Pessoalidades   

09/02/2022

 

Indivíduo: “o ser humano considerado isoladamente na comunidade de que faz parte” (Houaiss). Esse atributo é invenção da burguesia. O indivíduo, nesse sentido, como ser destacado da indistinção, é uma criação da Modernidade afirmada pela Revolução Francesa. O sujeito de direitos, ou com direitos, pela tão só condição de estar no mundo, é uma construção intelectual do Iluminismo. Antes, em não sendo nem nobre nem clérigo, uma pessoa não era um sujeito; era um plebeu, um nada, um ninguém. O liberalismo propiciou a evolução política do subordinado ao suserano a titular de si próprio.

Qual a condição para ser sujeito? Além das afirmações cidadãs de direito, que vêm sempre e mais certificando com essa qualidade pessoas que não eram assim consideradas, sujeito, nas relações cotidianas, é o indivíduo com determinação sobre si, responsável e responsabilizável por seus atos. Ou seja, sujeito é o corpo com capacidade de pensar e de se determinar conforme seu pensamento; só um corpo com capacidade de autodeterminar-se pode assumir compromissos e responder por seus gestos.

Onde há um sujeito, pois, há deliberação, há vontade. Os burgueses, quando inventaram e afirmaram a individualidade, fizeram-no para opô-la aos nobres e ao clero. Hoje, com mais ou menos consciência disso, já nascemos indivíduos com uma lista de direitos, o que torna difícil aceitar a condição de mero objeto das relações sociais de poder. É verdade que os liberais iluministas foram traídos pela burguesia positivista, estabelecendo-se nova e perduradoura ordem conservadora, com uma hierarquia social que releva o dinheiro e converte tudo em mercadoria; não obstante, inegavelmente restaram bons avanços nas condições gerais de estar no mundo.

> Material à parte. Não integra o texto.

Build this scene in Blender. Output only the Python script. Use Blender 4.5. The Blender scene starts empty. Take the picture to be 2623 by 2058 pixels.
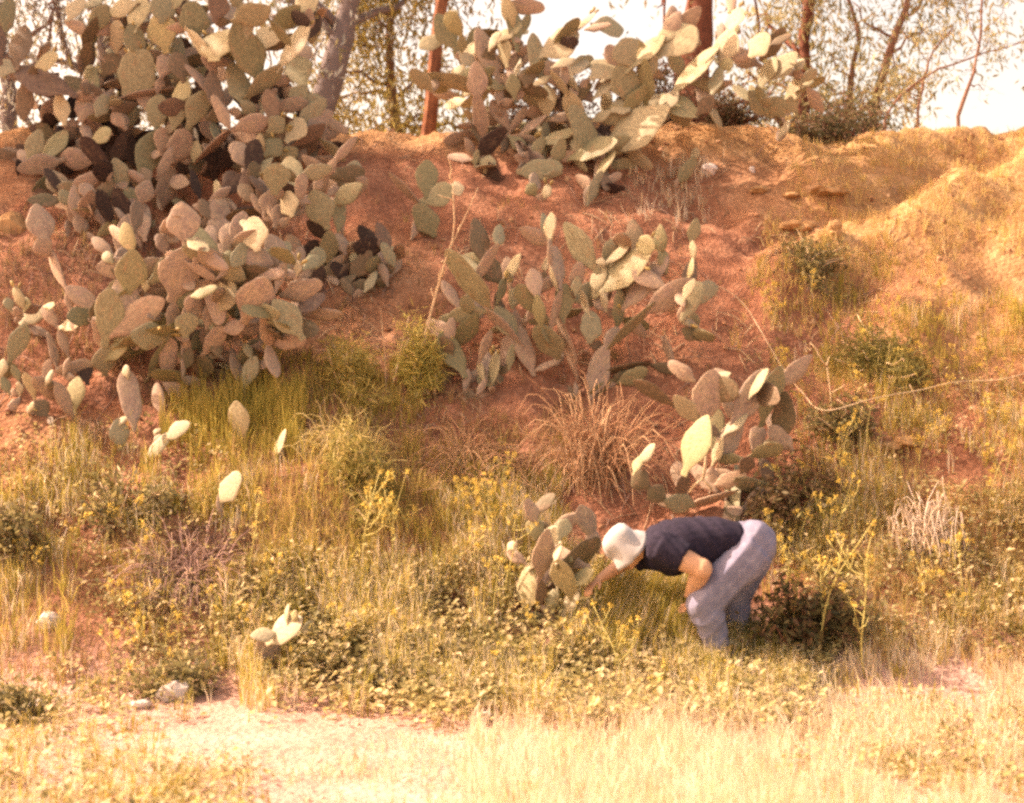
import bpy, math, random
import numpy as np
from mathutils import Vector, Matrix

random.seed(7)
RNG = np.random.default_rng(11)
R = math.radians
S = bpy.context.scene
COL = S.collection

# ------------------------------------------------------------------ camera, sky, sun, exposure
F_PX = 3603.0                       # focal length in pixels of the 2623 px wide photograph
PITCH = R(1.45)
CAM_Z = 1.6
cam = bpy.data.cameras.new('camera')
cam.sensor_width = 36.0
cam.lens = F_PX / 2623.0 * 36.0
cam.clip_start = 0.1
cam.clip_end = 2000
cam.dof.use_dof = True
cam.dof.focus_distance = 10.3
cam.dof.aperture_fstop = 1.5
camo = bpy.data.objects.new('camera', cam)
COL.objects.link(camo)
camo.location = (0, 0, CAM_Z)
camo.rotation_euler = (R(90) + PITCH, 0, 0)
S.camera = camo

SUN = Vector((-0.74, 0.12, 0.66)).normalized()      # towards the sun
SUN_EL = math.asin(SUN.z)
SUN_ROT = math.atan2(SUN.x, SUN.y)
W = bpy.data.worlds.new('World')
S.world = W
W.use_nodes = True
nt = W.node_tree
nt.nodes.clear()
sky = nt.nodes.new('ShaderNodeTexSky')
sky.sky_type = 'NISHITA'
sky.sun_disc = False
sky.sun_elevation = SUN_EL
sky.sun_rotation = SUN_ROT
sky.air_density = 1.0
sky.dust_density = 4.0
sky.ozone_density = 0.6
tint = nt.nodes.new('ShaderNodeMix')
tint.data_type = 'RGBA'
tint.blend_type = 'MULTIPLY'
tint.inputs[0].default_value = 1.0
tint.inputs[7].default_value = (1.0, 0.665, 0.43, 1)      # the warm cast of the faded print
bg = nt.nodes.new('ShaderNodeBackground')
bg.inputs['Strength'].default_value = 0.15
wo = nt.nodes.new('ShaderNodeOutputWorld')
nt.links.new(sky.outputs[0], tint.inputs[6])
nt.links.new(tint.outputs[2], bg.inputs['Color'])
nt.links.new(bg.outputs[0], wo.inputs['Surface'])

sl = bpy.data.lights.new('sun', 'SUN')
sl.energy = 2.9
sl.angle = R(0.5)
sl.color = (1.0, 0.75, 0.57)
slo = bpy.data.objects.new('sun', sl)
COL.objects.link(slo)
slo.rotation_euler = SUN.to_track_quat('Z', 'Y').to_euler()
slo.location = (-20, 5, 25)

S.view_settings.view_transform = 'Standard'
S.view_settings.look = 'None'
S.view_settings.exposure = 2.12
S.view_settings.gamma = 1.0
S.cycles.use_denoising = False
S.cycles.filter_width = 2.7
S.cycles.max_bounces = 6

# ------------------------------------------------------------------ helpers
def tag(o, label=None, cat=None, group=None, kind=None):
    if label: o['label'] = label
    if cat: o['category'] = cat
    if group: o['group'] = group
    if kind: o['kind'] = kind
    return o

def empty(name, loc):
    o = bpy.data.objects.new(name, None)
    o.empty_display_size = 0.1
    o.location = loc
    COL.objects.link(o)
    return o

def mesh_np(name, V, F, smooth=True, col=None):
    """V (n,3); F list of arrays (m,3) or (m,4)"""
    me = bpy.data.meshes.new(name)
    if not isinstance(F, list): F = [F]
    F = [np.asarray(f, dtype=np.int32) for f in F if len(f)]
    V = np.asarray(V, dtype=np.float32)
    me.vertices.add(len(V))
    me.vertices.foreach_set('co', V.ravel())
    nl = sum(f.size for f in F)
    npoly = sum(len(f) for f in F)
    me.loops.add(nl)
    me.loops.foreach_set('vertex_index', np.concatenate([f.ravel() for f in F]))
    me.polygons.add(npoly)
    sizes = np.concatenate([np.full(len(f), f.shape[1], np.int32) for f in F])
    starts = np.concatenate([[0], np.cumsum(sizes)[:-1]]).astype(np.int32)
    me.polygons.foreach_set('loop_start', starts)
    me.polygons.foreach_set('use_smooth', np.full(npoly, smooth))
    if col is not None:
        a = me.attributes.new('tint', 'FLOAT_COLOR', 'POINT')
        c = np.ones((len(V), 4), np.float32)
        c[:, :3] = col
        a.data.foreach_set('color', c.ravel())
    me.update(calc_edges=True)
    me.validate()
    return me

def link(name, me, mat=None, parent=None, loc=None):
    o = bpy.data.objects.new(name, me)
    if mat is not None and len(me.materials) == 0:
        me.materials.append(mat)
    if loc is not None: o.location = loc
    if parent is not None: o.parent = parent
    COL.objects.link(o)
    return o

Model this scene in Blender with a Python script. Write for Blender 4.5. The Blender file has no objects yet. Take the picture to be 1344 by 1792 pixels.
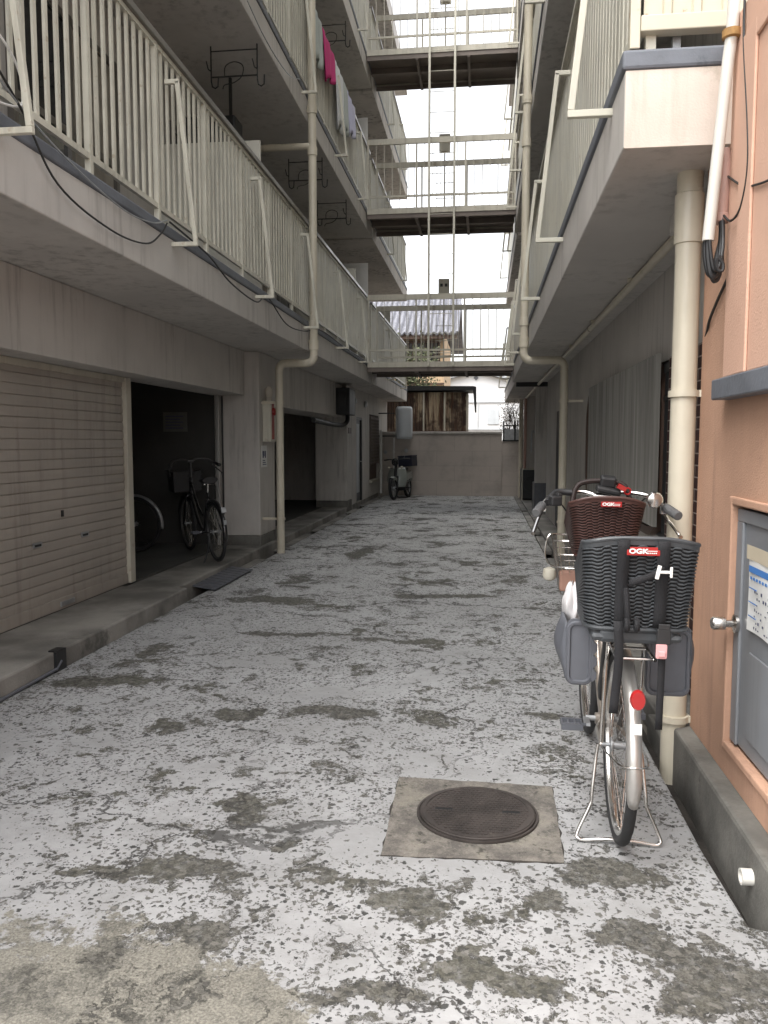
import bpy, bmesh, math, random
from mathutils import Vector, Matrix, Euler
R_ = math.radians
rnd = random.Random(7)
sc = bpy.context.scene
COL = sc.collection

# ------------------------------------------------------------------ camera
FPX, CAMZ = 1420.0, 1.45
YAW, PITCH = R_(7.039), R_(4.951)
cd = bpy.data.cameras.new('camera'); cam = bpy.data.objects.new('camera', cd); COL.objects.link(cam)
cd.sensor_fit = 'VERTICAL'; cd.sensor_height = 24.0; cd.lens = 24.0 * FPX / 1792.0
cd.clip_start = .05; cd.clip_end = 2000
cam.location = (0, 0, CAMZ); cam.rotation_euler = (math.pi / 2 - PITCH, 0, YAW)
sc.camera = cam
# ------------------------------------------------------------------ sky and sun (overcast)
SUN_EL, SUN_AZ = R_(60), R_(222)          # azimuth clockwise from +Y
w = bpy.data.worlds.new("World"); sc.world = w; w.use_nodes = True
nt = w.node_tree; nt.nodes.clear()
wo = nt.nodes.new('ShaderNodeOutputWorld'); bg = nt.nodes.new('ShaderNodeBackground')
sky = nt.nodes.new('ShaderNodeTexSky'); sky.sky_type = 'NISHITA'; sky.sun_disc = False
sky.sun_elevation = SUN_EL; sky.sun_rotation = SUN_AZ; sky.air_density = 1.0; sky.dust_density = 4.0; sky.ozone_density = 1.0
hs = nt.nodes.new('ShaderNodeHueSaturation'); hs.inputs['Saturation'].default_value = .15
nt.links.new(sky.outputs[0], hs.inputs['Color']); nt.links.new(hs.outputs[0], bg.inputs['Color'])
bg.inputs['Strength'].default_value = .15
nt.links.new(bg.outputs[0], wo.inputs['Surface'])
sd = bpy.data.lights.new('sun', 'SUN'); sd.energy = .5; sd.angle = R_(50); sd.color = (1, .96, .91)
so = bpy.data.objects.new('sun', sd); COL.objects.link(so)
dvec = Vector((math.sin(SUN_AZ) * math.cos(SUN_EL), math.cos(SUN_AZ) * math.cos(SUN_EL), math.sin(SUN_EL)))
so.rotation_euler = (-dvec).to_track_quat('-Z', 'Y').to_euler(); so.location = (0, -5, 30)
vs = sc.view_settings; sc.display_settings.display_device = 'sRGB'
vs.view_transform = 'Standard'; vs.look = 'None'; vs.gamma = 1; vs.use_curve_mapping = False
vs.exposure = 1.8
sc.cycles.max_bounces = 6; sc.cycles.diffuse_bounces = 3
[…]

Um desdobramento da invenção do indivíduo foi a individualidade e, consequentemente, a privacidade. A vida privada é a resguardada da vida pública. Associa-se vida privada à vida íntima, contudo, há uma diferença importante. A vida privada é aquela em que o Estado ou os governos não se devem meter; é aquela esfera da vida cidadã que não deve ser governada, sobre a qual deve incidir o mínimo de especificações legais. Já a vida íntima é o âmbito personalíssimo, o mínimo individual que a ninguém mais concerne.

Nesse espaço meu que só a mim pertence, nem outros indivíduos privados, ainda que de minha relação próxima ou mesmo afetiva, se deveriam imiscuir. Quero ressaltar: dado que se trata de um valor constituído, não se trata de se poder defender da intromissão de alguém – o que sempre se pode –, mas de cada um conter-se a si próprio no enxerir-se na vida do próximo. Creio, todavia, que a reserva da intimidade, ainda que seja coisa sobre a qual muito se fale, tem sido aviltada. As pessoas não se conservam o seu mínimo íntimo e não se furtam de invadir o âmago existencial de outrem.

Exemplo: eu tinha amiga minha como vítima de um casamento machista típico. Vista a coisa com olhos de querer ver, contudo, percebi que não é bem assim. É verdade que o marido contempla suas suspeitas: controla o hodômetro do carro, a conta e o sistema de mensagens do celular, o computador, o gasto de combustível, o perfume, o GPS, o cheiro da calcinha, o lixo do banheiro; usa aplicativos cibernéticos e não descuida das fofocas. Faz o que pode e o que não pode. Bem, mas e daí? A mulher seria vítima disso? Mais ou menos. Primeiro, ela trabalha e tem renda suficiente para viver com dignidade sem o marido; segundo, o que mais interessa: ela faz a mesma coisa, ou pelo menos tenta.

Claro, o marido leva as vantagens de ser “macho” em uma sociedade machista. Então, dados os hábitos dominantes, ele tem bastante vantagem relativa. Mas, estranhamente, a mulher não se rebela contra o estado de coisas em si. Ela só lamenta não dispor de igual poder controlador; descaradamente, diz que faria o mesmo, se pudesse. Ela, simplesmente, também e igualmente quer bisbilhotar. Claramente, há um clima compartilhado de invasão de intimidade. Esse casal tem cidadania, tem privacidade, mas cada parte sofre invasão de intimidade pela outra. O que os mantém em estado conjugal? Mero hábito? Uma indignidade a preservar?

Vida civilizada pede o conceito de pessoalidade. É imperativo que haja um conjunto de qualidades que defina o humano além de um macaco evoluído. Um humano que meramente cumpre os (maus) costumes que o encerram é um humano como espécie, mas é um humano sem excelência substantiva. Não há humanidade como vida culturalmente construída sem intimidade. Parafraseando Christopher Lasch: ninguém sobrevive sem um mínimo eu. E isso não virá da repetição de (maus) hábitos, mas da invenção e do exercício espontâneo de modos mais inteligentes e libertários de existir.